Empty Spaces Exist No ore
At Montage Gallery through Oct. 25
By Blake de Pastino
Empty Spaces Exist No More
At Montage Gallery through Oct. 25
Maxine Taylor came hard by the realization that the real world was no longer for her. After nearly three
decades of painting landscapes and street scenes, Taylor began tinkering with abstraction only a few years ago, working toward
a less literal and more problematic way of framing the world as she saw it. Just in the past year, though, she finally uncurled
her fingers from around the rule book of realism and let her hands roam. And as her tight little show now on display at Montage
Gallery proves, few things are more strangely comforting than watching an artist revel in newfound freedom.
The tradition that Taylor cribs from in Empty Spaces seems to
date back to Jackson Pollock and Franz Klein, but labeling her a stone-cold Abstract Expressionist falls shy of the mark.
This most recent work--all 22 pieces were produced in the past year--are both warmer and more economical than old-school Ab
Ex. The show's title aside, Taylor doesn't seem to suffer from the same horror vacui that drove early expressionists to saturate
every inch of their canvases. Instead, she displays a tendency toward fewer, thicker strokes; a palette that could be described
in terms of tints rather than colors; and a willingness to let her compositions breathe through just a thin drapery of acrylic,
watercolor, ink, and pastel. As curator Mitch Angel puts it, "she uses only enough blankets to keep you warm."
" I Haven't Put My Finger on It," for instance, marches out
just a few two-inch-wide bands of earthy color, with tiny, draftsmanlike boxes of ink lingering nearby; but everything eventually
retreats under a coat of acrylic, a pale dun so faint that it nearly matches the paper underneath, keeping the scene enticingly
muted.

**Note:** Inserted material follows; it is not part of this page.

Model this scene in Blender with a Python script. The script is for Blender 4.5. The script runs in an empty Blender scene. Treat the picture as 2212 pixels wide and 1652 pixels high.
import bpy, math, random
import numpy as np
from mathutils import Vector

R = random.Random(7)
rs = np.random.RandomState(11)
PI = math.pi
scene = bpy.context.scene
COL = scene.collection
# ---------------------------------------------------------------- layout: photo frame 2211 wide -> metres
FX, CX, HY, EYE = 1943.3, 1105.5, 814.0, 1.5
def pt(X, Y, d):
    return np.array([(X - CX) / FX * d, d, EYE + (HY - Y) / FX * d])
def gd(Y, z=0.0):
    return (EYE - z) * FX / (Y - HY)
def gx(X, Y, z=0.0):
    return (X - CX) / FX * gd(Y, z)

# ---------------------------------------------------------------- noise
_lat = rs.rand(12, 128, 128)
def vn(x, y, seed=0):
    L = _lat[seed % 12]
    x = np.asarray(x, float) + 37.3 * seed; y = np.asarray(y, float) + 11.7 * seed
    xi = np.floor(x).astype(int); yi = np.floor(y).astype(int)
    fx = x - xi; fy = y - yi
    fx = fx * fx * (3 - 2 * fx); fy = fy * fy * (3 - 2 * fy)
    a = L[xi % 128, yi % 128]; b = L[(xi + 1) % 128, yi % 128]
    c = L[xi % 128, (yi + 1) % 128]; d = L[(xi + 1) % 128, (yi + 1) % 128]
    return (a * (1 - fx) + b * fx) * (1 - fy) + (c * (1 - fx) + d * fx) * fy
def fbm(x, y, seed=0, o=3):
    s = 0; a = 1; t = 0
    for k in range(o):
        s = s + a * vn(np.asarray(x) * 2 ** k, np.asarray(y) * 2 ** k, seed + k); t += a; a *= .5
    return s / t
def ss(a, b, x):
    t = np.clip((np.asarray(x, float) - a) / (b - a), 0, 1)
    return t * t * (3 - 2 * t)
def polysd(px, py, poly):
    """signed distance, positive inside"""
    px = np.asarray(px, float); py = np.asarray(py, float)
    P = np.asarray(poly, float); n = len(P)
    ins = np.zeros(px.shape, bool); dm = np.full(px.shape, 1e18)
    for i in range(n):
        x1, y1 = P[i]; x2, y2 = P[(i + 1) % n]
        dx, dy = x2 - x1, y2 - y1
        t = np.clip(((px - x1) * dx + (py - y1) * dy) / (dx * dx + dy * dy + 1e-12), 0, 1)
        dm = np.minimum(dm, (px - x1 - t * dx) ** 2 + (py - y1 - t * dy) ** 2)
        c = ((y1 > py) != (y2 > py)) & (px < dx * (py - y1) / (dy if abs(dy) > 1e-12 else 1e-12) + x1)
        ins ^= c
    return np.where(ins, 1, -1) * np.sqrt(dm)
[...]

The aptly titled "A New Point of View," meanwhile, is a Zen-tinged composition of watercolor ribbons in pea green and
peach, with a small splash of coffee brown ripping through the center, and four inky forms, painted with a calligrapher's
brush, looking like equal parts stick figures and Japanese kanji.
It's this mixture of airiness and geometry that suggests Taylor
is developing her own unique slang, and in "Roots of Change" (pictured) you can see that it all stems back to her days in
landscape painting. Two thick black stripes form a kind of horizon near the top here, a faint triangle hanging below, like
a lake mirroring a mountain scene. From the center of the frame run five thin lines, each ending with a rough red rectangle.
They could be roads leading to buildings, or stems ending in petals. Either way, you get the sense that something's on the
go, like there is most places in this show, and that in time everything takes its own course.